What You Need to Know About AI: A Primer on Being Human in an Artificially Intelligent World by James Wang (Manuscripts LLC, 2025). Concentrating on the human element amid the AI torrent.
Your Wit Is My Command: Building AIs with a Sense of Humor by Tony Veale (MIT Press, 2021). Why AIs are humorless and how to fix that.
Very well written and thought provoking
Amen to your stance on lying, in print or otherwise!
In his 1999 book, “The Alphabet versus the Goddess: ,” Leonard Shlain poses this brilliant concept: “The written word is essentially immortal. To a hyper-conscious primate who had become aware that death was inevitable, the discovery of a method to project one’s self beyond a single life span seemed nothing less than miraculous.”
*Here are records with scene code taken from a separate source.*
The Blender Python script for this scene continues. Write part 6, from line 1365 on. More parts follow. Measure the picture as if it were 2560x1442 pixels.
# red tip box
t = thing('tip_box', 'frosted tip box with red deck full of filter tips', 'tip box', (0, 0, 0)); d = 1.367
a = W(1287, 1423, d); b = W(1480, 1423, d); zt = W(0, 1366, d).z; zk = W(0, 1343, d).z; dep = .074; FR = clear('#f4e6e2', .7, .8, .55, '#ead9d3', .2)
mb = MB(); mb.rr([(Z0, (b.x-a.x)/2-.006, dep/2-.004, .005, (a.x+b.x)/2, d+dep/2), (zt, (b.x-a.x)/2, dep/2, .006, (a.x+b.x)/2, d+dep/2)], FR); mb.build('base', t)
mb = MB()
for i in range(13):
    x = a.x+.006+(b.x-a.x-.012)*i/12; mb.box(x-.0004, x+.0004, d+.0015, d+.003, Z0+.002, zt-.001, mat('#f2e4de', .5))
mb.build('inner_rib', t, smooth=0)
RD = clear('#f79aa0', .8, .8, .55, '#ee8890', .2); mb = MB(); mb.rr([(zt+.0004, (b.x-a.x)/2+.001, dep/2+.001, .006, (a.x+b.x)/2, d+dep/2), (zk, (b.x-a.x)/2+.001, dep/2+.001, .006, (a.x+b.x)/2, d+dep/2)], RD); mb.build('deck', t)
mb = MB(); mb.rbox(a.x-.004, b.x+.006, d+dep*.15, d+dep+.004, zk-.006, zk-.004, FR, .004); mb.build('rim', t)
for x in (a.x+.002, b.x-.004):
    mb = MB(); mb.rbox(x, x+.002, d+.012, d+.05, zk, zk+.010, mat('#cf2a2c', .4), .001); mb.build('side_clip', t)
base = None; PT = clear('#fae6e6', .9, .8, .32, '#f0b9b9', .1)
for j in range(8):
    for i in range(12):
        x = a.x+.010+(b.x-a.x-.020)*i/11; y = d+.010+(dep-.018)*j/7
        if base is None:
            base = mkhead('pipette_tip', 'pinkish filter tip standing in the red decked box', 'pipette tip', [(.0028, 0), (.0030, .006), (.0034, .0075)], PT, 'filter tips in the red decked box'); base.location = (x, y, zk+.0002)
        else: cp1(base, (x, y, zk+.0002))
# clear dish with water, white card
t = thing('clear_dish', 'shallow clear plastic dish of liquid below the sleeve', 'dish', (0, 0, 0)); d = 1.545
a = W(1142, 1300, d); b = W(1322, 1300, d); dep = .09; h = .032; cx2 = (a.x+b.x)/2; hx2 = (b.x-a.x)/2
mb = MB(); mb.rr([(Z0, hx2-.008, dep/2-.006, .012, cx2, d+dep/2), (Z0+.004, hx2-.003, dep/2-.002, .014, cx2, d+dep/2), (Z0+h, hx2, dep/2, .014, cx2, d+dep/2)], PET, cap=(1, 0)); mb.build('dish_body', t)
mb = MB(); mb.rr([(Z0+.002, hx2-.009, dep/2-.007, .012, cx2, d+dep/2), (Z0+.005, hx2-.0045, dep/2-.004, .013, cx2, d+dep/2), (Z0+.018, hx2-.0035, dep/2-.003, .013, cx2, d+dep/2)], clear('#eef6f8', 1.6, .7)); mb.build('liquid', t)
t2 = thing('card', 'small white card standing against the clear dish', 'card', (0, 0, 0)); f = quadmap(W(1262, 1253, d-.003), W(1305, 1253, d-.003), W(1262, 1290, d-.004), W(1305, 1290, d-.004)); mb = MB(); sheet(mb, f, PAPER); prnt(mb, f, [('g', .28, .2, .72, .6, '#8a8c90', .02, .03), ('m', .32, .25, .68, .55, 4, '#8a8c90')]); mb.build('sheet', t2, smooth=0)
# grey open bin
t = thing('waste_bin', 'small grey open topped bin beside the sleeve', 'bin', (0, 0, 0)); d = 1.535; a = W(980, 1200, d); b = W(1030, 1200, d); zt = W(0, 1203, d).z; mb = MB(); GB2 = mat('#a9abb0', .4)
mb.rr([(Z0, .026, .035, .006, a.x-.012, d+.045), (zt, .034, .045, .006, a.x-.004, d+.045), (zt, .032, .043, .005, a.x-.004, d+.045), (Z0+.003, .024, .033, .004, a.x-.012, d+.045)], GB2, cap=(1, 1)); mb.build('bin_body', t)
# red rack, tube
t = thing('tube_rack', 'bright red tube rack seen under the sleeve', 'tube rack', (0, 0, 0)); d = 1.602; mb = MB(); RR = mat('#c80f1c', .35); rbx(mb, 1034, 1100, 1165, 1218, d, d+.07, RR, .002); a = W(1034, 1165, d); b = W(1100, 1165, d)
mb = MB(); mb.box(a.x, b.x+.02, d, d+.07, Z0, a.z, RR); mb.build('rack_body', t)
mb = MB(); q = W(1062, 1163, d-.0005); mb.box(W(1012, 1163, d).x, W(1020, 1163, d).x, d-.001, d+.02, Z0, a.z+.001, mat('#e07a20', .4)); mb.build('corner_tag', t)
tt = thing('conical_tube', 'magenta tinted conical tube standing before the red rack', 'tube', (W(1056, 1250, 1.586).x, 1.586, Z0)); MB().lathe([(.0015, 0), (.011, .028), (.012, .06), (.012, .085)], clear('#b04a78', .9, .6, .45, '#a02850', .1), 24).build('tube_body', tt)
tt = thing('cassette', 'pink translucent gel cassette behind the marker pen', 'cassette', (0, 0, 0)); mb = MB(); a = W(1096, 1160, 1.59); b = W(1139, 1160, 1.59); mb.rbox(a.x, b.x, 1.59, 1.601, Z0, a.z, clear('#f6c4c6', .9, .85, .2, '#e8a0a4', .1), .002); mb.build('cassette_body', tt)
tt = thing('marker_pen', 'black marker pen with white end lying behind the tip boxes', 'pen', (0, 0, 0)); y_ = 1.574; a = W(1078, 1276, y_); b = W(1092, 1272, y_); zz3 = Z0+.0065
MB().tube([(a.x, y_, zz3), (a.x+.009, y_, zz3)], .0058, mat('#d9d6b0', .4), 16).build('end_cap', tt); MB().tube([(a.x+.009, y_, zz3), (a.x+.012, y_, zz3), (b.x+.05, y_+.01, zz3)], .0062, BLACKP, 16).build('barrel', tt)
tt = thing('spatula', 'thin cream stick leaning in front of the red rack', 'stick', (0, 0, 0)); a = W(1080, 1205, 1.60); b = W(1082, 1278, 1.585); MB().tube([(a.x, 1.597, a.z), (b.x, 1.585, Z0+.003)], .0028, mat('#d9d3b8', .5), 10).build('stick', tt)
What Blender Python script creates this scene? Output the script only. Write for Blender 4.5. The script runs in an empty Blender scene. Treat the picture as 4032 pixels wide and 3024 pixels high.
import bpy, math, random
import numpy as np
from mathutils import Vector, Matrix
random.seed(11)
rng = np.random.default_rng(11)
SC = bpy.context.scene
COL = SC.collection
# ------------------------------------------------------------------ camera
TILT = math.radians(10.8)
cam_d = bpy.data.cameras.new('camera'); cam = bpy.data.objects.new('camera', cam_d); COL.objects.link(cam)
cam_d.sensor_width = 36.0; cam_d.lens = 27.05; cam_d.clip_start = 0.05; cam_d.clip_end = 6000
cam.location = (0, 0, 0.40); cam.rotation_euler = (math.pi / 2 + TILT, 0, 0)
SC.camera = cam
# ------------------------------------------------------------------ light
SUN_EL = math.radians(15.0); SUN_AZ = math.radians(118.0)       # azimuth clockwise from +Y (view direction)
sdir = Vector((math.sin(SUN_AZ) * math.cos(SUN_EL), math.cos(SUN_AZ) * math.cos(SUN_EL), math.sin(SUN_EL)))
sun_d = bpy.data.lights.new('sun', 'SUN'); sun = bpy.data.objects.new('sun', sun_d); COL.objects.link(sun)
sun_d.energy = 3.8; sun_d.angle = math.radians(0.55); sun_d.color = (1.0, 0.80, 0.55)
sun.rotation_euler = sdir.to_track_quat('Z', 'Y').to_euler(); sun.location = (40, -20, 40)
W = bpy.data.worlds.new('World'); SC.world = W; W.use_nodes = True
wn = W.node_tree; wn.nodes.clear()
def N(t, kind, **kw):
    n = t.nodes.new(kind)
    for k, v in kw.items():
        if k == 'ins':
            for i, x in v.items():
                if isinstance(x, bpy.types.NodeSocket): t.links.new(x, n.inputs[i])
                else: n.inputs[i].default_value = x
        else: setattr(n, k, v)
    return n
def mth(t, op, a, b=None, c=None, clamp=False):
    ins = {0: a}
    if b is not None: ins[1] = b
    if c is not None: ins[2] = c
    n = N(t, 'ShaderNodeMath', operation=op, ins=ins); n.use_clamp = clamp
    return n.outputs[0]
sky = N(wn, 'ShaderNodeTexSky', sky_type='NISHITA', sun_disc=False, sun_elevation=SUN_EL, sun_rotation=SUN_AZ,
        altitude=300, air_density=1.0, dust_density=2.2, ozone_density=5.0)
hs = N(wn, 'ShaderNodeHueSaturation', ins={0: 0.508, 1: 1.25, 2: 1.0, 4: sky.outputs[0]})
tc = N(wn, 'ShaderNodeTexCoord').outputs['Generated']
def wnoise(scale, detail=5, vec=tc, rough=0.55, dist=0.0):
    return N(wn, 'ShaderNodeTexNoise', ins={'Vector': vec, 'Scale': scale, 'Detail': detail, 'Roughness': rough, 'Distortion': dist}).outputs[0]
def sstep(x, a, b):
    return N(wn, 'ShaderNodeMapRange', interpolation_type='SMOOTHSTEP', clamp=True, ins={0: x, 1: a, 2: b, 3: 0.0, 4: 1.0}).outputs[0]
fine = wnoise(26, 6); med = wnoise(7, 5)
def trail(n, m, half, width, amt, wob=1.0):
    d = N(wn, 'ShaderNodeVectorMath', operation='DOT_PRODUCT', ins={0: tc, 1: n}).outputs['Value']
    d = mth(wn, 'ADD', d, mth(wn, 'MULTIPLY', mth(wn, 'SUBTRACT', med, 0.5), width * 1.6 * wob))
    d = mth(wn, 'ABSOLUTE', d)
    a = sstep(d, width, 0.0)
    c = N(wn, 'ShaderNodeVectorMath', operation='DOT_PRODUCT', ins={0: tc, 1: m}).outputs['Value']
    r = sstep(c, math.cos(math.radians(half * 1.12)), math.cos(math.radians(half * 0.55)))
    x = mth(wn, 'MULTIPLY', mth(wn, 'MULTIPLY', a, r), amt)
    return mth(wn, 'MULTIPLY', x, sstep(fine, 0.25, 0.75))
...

If more people realized the impact, potential and actual, and durability of their written words, they’d be a lot more quiet. Falsehoods in print have a nasty habit of coming back and biting the liar in the ass – deservedly so.
I advocate, too, for the value and importance of retaining our words in print, not just electronically. An electronic document can be hacked and rewritten to suit the hacker. The last thing I want is some dweeb who doesn’t like my content, for whatever reason, rewriting it to favor his/her view, while keeping my name on the corruption. A dated, print copy is all the proof I need that I wrote what I wrote.
This is one reason why Wikipedia can never be considered a “clean” or accurate source of factual information – anyone can edit, add to, or delete any entry, and there’s no one at the gate vetting the edit. (I once saw an entry about Edgar Allen Poe, which stated that he was married to Mary Todd Lincoln. Who fact-checked that?)